In Metropolitan Toronto Condominium Corporation No. 1067 v. 1388020 Ontario Corp. (Ont CA, 2025) the Ontario Court of Appeal partially allowed a defendant's appeal, here brought against "an order granting summary judgment in MTCC 1067’s favour in an action over alleged condominium common expense arrears".

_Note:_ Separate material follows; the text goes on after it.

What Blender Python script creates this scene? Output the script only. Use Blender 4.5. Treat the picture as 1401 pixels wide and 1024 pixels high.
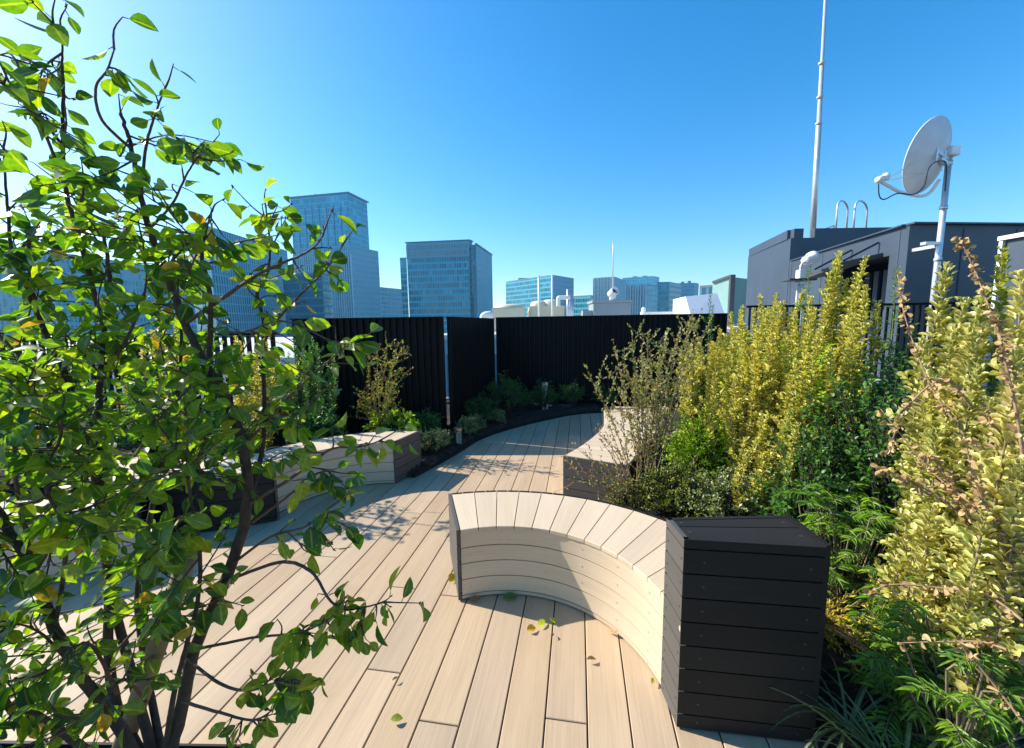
import bpy, bmesh, math, random
import numpy as np
from mathutils import Vector, Matrix

for o in list(bpy.data.objects):
    bpy.data.objects.remove(o)
SC = bpy.context.scene
COL = SC.collection
R = math.radians
rng = np.random.default_rng(11)
random.seed(5)

# ------------------------------------------------------------------ camera, sky, sun, exposure
F, HOR, CH, ROLL = 555.0, 444.0, 1.5, math.radians(0.8)            # focal length in photo pixels, horizon row, eye height
PIT = math.atan((512 - HOR) / F)
cam_d = bpy.data.cameras.new("camera")
cam = bpy.data.objects.new("camera", cam_d)
COL.objects.link(cam)
cam.location = (0, 0, CH)
cam.rotation_euler = (Matrix.Rotation(math.pi / 2 - PIT, 3, 'X') @ Matrix.Rotation(-ROLL, 3, 'Z')).to_euler()
cam_d.sensor_fit = 'HORIZONTAL'
cam_d.sensor_width = 36
cam_d.lens = 36 * F / 1401
cam_d.clip_start = 0.02
cam_d.clip_end = 9000
SC.camera = cam

SUN_AZ, SUN_EL = R(20), R(36)             # the sun stands left of the view, 20 degrees ahead of square left
sun_dir = Vector((-math.cos(SUN_AZ) * math.cos(SUN_EL), math.sin(SUN_AZ) * math.cos(SUN_EL), math.sin(SUN_EL)))
world = bpy.data.worlds.new("World")
SC.world = world
world.use_nodes = True
wn, wl = world.node_tree.nodes, world.node_tree.links
bg = wn["Background"]
sky = wn.new("ShaderNodeTexSky")
sky.sky_type = 'NISHITA'
sky.sun_disc = False
sky.sun_elevation = SUN_EL
sky.sun_rotation = math.atan2(sun_dir.x, sun_dir.y)
sky.altitude = 0
sky.air_density = 1.0
sky.dust_density = 0.6
sky.ozone_density = 2.5
hs = wn.new("ShaderNodeHueSaturation")
hs.inputs['Hue'].default_value = 0.498
hs.inputs['Saturation'].default_value = 1.42
wl.new(sky.outputs[0], hs.inputs['Color'])
wl.new(hs.outputs[0], bg.inputs[0])
bg.inputs[1].default_value = 0.135
sun_d = bpy.data.lights.new("sun", 'SUN')
sun_d.energy = 5.0
sun_d.angle = R(0.5)
sun_d.color = (1.0, 0.94, 0.83)
sun = bpy.data.objects.new("sun", sun_d)
COL.objects.link(sun)
sun.location = (-20, 8, 30)
sun.rotation_euler = sun_dir.to_track_quat('Z', 'Y').to_euler()
vs = SC.view_settings
vs.view_transform = 'Standard'
vs.look = 'None'
vs.exposure = 0.88
vs.gamma = 1.0
SC.render.engine = 'CYCLES'
SC.cycles.use_denoising = True
SC.cycles.max_bounces = 8
SC.cycles.transparent_max_bounces = 8
SC.cycles.volume_bounces = 0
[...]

Here the court considers how a limitation 'defence' must be plead and argued:
[16] It is well-settled that “[t]he expiry of a limitation period does not render a cause of action a nullity; rather, it is a defence and must be pleaded”: Beardsley v. Ontario (2001), 2001 CanLII 8621 (ON CA), 57 O.R. (3d) 1 (C.A.), at para. 21. As Laskin J.A. noted in Metropolitan Toronto Condominium Corporation No. 1352 v. Newport Beach Development Inc., 2012 ONCA 850, 113 O.R. (3d) 673, at para. 116:
The rules call for a limitation defence to be pleaded in the statement of defence. A plaintiff is entitled to reply to a statement of defence and put before the court further facts, for example, on the question of the discoverability of the claim.
....

[20] We are not satisfied that this is an appropriate case to depart from the “general rule … that appellate courts will not entertain entirely new issues on appeal”: Kaiman v. Graham, 2009 ONCA 77, 245 O.A.C. 130, at para. 18. Among other things, if BSA had pleaded a limitations defence and had squarely raised the limitations issue before the motion judge, MTCC 1067 might have responded by presenting additional evidence on the issue of discoverability, including on the question of when a reasonable person in its position would have concluded that it was appropriate to commence an action: Limitations Act, 2002, s. 5. In these circumstances it would be contrary to the interests of justice and unfair to MTCC 1067 to permit BSA to raise the limitations issue for the first time on appeal.